Side 1 says something like:"I hate all these random sets, I miss block sets."
To which, Side 2 says; "Well block sets never sold as well at the end, players attention span's are better suited for one and done blocks."
My problem with this response is that it essentially ignores the initial statement. Rather than clarifying what they mean, they assume and answer.
Personally, I miss block sets, but ONLY from a story perspective.
Basically, do sets exactly the same as you're doing now. Draft is better now than blocks were, standard with Foundations sounds fantastic. The only thing I'd like to see is a set of setup, and a set of payoff.
MKM was a set based on a murder mystery with the big twist ending basically included in the release, as an example. It could've benefitted from a real, but delayed, payoff. Set up the consequences for each suspect, then reveal and give different consequences that were hinted at in other ways. Bam. Improved.
The last time we visited New Phyrexia, it was a block, I remember ubiquitous speculation over how the story would wrap up. There were factions events at local game stores, branded posters and packs for the factions at play, etc. I had a friend get the New Phyrexian emblem tattooed on themselves. The story felt *Important* and so much less divorced from magic than it does today.
Usually, in my experience, when someone asks for blocks, they're asking for the story to matter. There are lots of mechanically interesting card games out there, and mechanics are only part of what makes magic, magic!
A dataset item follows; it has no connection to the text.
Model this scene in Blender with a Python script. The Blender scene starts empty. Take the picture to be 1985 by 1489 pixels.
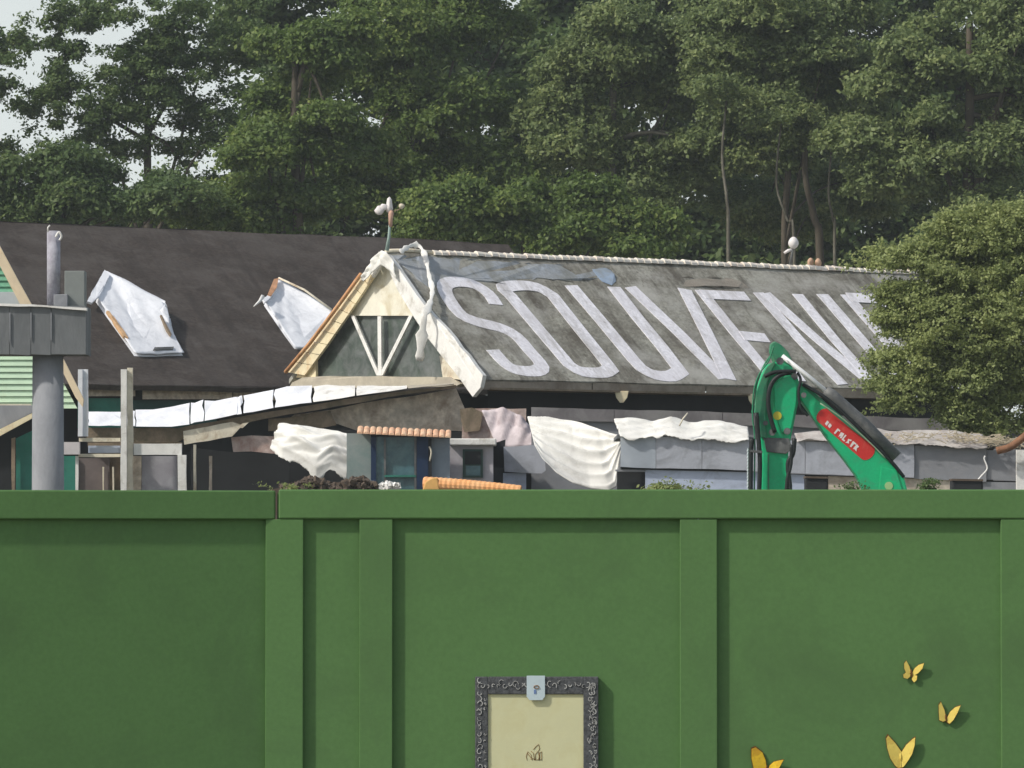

All I would ask is that writers get the opportunity to do setups and payoffs with magic's evolving story with multiple sers, and that story related sets have *some* play synergies. They don't need to share mechanical themes just to share story themes, but it would be a nice little florish if they had mechanical synchronisets,
Hell, a REALLY good idea (in my opinion) would be to do these sets in a different order than the old method. Modern fantasy novels swap POV characters and follow different stories. Why not set up multiple stories in a row, then start to alternate resolving an older, established plot line, and then starting a new one or swapping to another established one. This really gives players time to get interested and speculate (and making the story FEEL present will likely also boost novels and comics numbers, etc., if you need a monetary reasoning.)
What do you think Mark?
We already do a lot of what you’re asking. Each Magic “year” does have a larger connected story, often with different POV characters.